Monday, April 4, 2016

Supreme Court rules illegal immigrants, other non-citizens can be counted for redistricting

Supreme Court rules illegal immigrants, other non-citizens can be counted for apportionment

www.washingtontimes.com

FILE - In this Tuesday, July 7, 2015 file photo immigrants from El Salvador and Guatemala who entered the country illegally board a bus after they were released from a family detention center in San Antonio.

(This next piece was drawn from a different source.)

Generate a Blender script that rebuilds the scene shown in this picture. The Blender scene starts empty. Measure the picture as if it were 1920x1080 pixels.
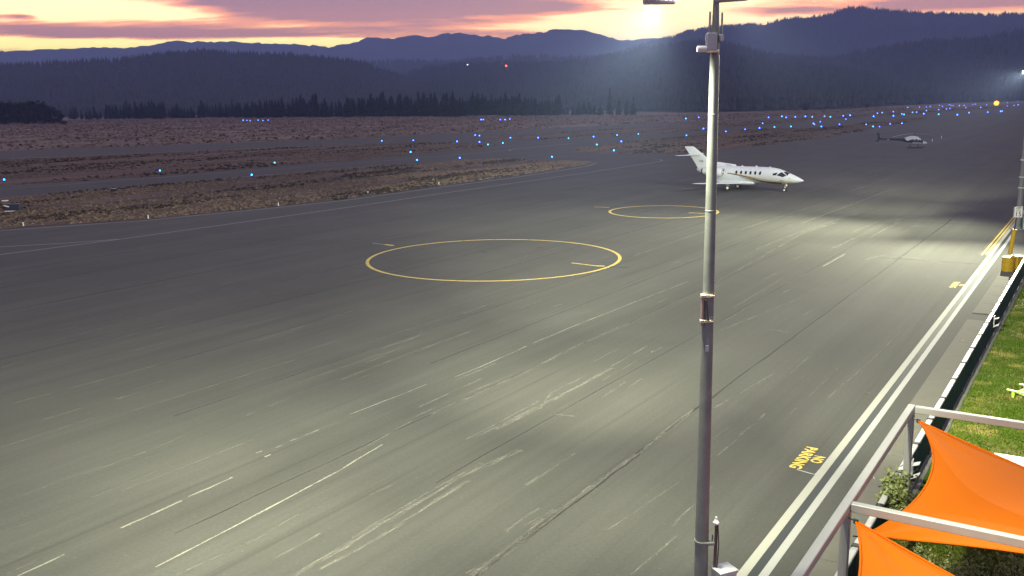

Women and children are ... more >

A unanimous Supreme Court ruled Monday that illegal immigrants and other non-citizens can be counted when states draw their legislative districts, shooting down a challenge by Texas residents who said their own voting power was being diluted.

The ruling does not grant non-citizens power to vote, but says the principle of “one person, one vote” doesn’t require localities to only count those who are actually eligible to vote.

Justice Ruth Baden Ginsburg, writing for the court, said even though only eligible voters are supposed to cast ballots, elected officials represent all people within their districts, and it is that act of representation, not the election itself, that the boundaries are drawn to.

“As the Framers of the Constitution and the Fourteenth Amendment comprehended, representatives serve all residents, not just those eligible or registered to vote,” she wrote. “Nonvoters have an important stake in many policy debates — children, their parents, even their grandparents, for example, have a stake in a strong public-education system — and in receiving constituent services, such as help navigating public-benefits bureaucracies.”

Texas residents had challenged the way districts were drawn in their state, saying that because they ended up in districts with more eligible voters, their vote counted less than someone in another district.

Because of illegal immigrants, other non-citizens and children under 18 years of age, state legislative districts in Texas can vary by as much as 40 percent.

The process of dividing up districts is known as apportionment.

At the federal level, congressional districts have been drawn based on total population under the strictures of the Fourteenth Amendment.

All 50 states have followed the same rules, though the Constitution wasn’t explicit on the matter.